▶ OBJECTIVE: The lines to extract run from the first line of the entries through the line that contains "R = np.random.default_rng(7)"; reproduce exactly those lines and no others.

○ ○ ○

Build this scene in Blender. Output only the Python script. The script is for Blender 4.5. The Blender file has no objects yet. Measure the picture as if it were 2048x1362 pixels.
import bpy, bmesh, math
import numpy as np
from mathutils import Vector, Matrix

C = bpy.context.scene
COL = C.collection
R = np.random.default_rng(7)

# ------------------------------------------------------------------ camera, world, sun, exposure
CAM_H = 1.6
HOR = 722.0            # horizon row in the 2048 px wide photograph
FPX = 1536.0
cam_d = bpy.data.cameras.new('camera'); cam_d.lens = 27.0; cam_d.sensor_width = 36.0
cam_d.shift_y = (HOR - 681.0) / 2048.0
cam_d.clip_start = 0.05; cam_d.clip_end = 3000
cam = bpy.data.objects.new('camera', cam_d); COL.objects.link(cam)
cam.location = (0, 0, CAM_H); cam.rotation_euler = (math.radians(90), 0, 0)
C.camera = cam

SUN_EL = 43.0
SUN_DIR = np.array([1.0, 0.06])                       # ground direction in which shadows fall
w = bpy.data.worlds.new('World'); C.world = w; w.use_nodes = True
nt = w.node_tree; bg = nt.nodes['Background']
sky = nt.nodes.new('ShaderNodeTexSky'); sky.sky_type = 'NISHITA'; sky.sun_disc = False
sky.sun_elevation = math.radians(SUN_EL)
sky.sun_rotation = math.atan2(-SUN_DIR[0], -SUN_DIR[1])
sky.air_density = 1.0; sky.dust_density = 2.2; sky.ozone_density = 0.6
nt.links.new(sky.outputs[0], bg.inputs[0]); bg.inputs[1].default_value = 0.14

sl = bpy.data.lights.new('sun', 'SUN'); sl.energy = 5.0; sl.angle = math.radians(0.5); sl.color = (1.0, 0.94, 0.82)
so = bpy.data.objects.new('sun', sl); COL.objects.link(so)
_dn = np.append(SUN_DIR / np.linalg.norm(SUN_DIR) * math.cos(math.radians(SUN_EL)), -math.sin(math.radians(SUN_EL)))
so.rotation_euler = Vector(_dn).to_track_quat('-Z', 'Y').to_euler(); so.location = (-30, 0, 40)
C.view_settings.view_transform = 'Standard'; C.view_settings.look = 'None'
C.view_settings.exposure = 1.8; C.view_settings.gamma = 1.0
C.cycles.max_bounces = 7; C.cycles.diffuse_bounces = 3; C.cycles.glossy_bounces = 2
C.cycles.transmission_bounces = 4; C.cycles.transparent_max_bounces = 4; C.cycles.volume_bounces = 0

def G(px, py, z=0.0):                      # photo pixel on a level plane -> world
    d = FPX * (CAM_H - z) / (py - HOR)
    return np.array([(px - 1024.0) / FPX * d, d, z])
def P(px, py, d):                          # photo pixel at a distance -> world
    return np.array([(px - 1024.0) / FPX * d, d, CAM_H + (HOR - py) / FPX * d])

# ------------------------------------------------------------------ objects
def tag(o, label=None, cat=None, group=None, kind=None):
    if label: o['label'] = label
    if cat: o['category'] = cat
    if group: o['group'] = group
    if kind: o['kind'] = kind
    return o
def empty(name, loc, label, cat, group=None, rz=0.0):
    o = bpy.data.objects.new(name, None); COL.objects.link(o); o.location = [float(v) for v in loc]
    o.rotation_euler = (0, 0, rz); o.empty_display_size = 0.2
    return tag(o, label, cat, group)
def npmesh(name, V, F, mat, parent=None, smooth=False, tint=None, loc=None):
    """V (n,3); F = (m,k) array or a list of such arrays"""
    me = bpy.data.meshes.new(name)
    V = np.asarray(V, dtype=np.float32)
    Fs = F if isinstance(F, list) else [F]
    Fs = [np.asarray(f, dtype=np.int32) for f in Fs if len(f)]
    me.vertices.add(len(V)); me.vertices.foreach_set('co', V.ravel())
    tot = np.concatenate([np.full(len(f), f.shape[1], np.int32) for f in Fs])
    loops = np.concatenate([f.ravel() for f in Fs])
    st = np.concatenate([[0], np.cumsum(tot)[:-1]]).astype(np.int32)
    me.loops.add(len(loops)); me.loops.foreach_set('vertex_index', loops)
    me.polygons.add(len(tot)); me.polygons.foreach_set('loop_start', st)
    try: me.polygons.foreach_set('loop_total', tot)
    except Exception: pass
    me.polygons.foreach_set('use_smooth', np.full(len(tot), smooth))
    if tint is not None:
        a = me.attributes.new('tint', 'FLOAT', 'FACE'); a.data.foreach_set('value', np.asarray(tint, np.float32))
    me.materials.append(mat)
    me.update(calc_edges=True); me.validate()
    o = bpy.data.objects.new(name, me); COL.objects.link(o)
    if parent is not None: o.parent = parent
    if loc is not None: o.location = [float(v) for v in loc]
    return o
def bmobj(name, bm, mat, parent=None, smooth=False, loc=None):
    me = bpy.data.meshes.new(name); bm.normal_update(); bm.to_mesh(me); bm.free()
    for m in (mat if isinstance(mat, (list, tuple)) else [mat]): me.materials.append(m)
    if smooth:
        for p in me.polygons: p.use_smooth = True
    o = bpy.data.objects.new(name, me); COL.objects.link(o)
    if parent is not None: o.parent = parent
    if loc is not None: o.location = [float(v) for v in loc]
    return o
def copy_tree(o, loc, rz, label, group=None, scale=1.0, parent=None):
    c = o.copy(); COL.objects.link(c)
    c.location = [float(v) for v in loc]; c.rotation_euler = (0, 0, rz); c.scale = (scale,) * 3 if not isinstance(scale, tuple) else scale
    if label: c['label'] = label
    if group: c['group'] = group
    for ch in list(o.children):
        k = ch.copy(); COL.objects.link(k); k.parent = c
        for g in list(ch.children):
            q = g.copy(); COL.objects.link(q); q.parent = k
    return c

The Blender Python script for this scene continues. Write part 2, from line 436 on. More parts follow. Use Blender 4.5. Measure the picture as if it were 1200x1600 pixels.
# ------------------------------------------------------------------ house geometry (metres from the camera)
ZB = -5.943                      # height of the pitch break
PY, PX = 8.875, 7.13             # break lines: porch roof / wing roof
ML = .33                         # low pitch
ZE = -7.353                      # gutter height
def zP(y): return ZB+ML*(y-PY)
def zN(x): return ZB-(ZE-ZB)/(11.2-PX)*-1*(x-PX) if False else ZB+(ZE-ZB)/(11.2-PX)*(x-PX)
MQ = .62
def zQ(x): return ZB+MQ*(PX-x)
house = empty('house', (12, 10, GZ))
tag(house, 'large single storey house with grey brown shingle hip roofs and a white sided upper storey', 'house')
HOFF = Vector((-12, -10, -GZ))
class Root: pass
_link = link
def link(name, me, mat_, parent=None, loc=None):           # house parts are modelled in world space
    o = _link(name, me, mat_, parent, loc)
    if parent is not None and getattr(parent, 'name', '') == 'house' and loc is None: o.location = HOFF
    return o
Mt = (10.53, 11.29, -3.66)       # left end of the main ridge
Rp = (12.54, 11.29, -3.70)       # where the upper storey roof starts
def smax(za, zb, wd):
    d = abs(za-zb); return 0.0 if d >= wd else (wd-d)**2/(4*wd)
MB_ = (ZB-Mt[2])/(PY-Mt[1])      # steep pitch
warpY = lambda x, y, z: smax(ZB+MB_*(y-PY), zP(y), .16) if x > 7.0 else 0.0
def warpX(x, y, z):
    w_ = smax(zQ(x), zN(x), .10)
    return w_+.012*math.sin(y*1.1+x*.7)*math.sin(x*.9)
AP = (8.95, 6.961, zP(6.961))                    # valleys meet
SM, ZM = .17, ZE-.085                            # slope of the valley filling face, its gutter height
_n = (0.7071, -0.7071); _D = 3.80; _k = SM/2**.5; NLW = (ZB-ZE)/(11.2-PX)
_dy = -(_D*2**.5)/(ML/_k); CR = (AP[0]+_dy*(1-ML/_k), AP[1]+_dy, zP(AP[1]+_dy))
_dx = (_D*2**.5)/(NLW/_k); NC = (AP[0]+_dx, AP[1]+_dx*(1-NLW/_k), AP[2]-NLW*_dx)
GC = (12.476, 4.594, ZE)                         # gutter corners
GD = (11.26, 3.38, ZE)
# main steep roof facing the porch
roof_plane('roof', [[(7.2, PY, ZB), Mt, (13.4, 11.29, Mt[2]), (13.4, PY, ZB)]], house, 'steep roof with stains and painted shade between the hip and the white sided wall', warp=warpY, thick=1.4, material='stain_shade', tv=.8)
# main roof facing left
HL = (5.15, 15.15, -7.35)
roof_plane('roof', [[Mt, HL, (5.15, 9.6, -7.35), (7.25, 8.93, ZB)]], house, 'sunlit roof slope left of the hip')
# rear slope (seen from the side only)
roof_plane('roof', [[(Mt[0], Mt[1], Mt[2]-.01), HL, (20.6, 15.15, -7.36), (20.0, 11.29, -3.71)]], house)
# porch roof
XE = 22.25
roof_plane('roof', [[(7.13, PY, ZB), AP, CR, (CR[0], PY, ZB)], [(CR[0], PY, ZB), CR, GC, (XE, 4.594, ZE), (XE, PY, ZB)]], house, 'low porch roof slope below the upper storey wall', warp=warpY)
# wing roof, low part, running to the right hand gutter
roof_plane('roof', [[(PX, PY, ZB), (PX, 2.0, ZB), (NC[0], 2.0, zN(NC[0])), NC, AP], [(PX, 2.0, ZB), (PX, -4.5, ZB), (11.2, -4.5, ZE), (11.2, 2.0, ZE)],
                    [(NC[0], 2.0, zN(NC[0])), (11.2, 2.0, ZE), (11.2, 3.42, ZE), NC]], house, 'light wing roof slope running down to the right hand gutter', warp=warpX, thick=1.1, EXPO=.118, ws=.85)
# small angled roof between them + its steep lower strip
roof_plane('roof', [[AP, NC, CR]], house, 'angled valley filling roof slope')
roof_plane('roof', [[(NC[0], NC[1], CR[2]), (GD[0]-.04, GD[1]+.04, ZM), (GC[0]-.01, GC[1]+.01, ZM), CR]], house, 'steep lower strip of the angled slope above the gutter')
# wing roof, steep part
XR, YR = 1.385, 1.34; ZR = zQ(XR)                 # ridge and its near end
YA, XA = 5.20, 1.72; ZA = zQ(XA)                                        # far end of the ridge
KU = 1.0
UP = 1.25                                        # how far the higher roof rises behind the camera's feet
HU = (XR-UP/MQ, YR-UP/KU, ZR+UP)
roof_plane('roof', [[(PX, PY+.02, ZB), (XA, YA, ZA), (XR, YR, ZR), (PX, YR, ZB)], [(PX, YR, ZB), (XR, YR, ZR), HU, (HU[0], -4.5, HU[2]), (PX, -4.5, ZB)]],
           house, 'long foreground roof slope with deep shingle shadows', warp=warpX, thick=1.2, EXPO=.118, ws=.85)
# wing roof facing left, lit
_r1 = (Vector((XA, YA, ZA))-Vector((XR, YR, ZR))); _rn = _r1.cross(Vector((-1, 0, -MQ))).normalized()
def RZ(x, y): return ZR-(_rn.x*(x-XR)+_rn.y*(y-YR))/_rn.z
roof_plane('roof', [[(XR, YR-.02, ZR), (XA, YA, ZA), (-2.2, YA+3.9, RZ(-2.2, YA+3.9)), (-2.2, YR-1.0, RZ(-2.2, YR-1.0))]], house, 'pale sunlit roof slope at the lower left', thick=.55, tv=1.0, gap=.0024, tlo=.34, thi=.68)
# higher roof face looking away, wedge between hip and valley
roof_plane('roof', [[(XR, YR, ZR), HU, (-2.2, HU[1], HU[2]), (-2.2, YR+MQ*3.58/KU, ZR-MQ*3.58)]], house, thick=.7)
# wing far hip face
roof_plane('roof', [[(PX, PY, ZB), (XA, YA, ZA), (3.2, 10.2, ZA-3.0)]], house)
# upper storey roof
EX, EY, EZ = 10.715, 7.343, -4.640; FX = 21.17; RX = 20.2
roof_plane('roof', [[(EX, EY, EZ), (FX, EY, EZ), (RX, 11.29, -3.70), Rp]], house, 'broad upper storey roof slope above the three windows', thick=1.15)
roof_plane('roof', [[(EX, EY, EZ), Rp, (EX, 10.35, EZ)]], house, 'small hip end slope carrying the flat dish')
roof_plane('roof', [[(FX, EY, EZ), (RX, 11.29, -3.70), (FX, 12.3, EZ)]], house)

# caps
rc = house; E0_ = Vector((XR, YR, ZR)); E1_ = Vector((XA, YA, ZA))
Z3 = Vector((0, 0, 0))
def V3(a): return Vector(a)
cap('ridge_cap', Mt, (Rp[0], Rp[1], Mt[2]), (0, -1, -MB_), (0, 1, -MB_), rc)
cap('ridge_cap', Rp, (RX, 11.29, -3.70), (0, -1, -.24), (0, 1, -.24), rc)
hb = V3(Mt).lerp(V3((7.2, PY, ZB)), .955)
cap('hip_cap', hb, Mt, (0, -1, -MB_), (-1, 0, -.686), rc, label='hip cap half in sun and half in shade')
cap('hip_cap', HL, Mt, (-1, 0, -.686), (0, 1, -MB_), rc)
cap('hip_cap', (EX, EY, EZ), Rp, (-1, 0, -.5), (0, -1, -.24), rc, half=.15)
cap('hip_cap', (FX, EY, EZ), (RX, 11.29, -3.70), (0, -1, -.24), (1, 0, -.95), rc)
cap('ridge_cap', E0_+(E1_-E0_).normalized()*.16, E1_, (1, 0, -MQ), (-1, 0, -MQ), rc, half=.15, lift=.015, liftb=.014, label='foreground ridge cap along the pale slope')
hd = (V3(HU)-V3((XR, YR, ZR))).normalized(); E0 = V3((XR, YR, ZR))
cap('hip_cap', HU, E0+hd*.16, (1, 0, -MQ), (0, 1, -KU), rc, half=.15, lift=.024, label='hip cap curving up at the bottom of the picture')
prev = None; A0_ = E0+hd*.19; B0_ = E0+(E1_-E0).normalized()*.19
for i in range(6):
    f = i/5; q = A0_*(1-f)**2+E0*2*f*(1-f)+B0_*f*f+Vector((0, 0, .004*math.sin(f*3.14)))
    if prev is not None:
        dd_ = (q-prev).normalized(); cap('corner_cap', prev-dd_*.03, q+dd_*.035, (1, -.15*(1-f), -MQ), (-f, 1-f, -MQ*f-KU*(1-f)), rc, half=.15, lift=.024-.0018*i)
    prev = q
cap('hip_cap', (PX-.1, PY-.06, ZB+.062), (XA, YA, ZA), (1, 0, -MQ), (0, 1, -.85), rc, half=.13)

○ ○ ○

▶ RESPONSE TO THE TASK:
Build this scene in Blender. Output only the Python script. The script is for Blender 4.5. The Blender file has no objects yet. Measure the picture as if it were 2048x1362 pixels.
import bpy, bmesh, math
import numpy as np
from mathutils import Vector, Matrix

C = bpy.context.scene
COL = C.collection
R = np.random.default_rng(7)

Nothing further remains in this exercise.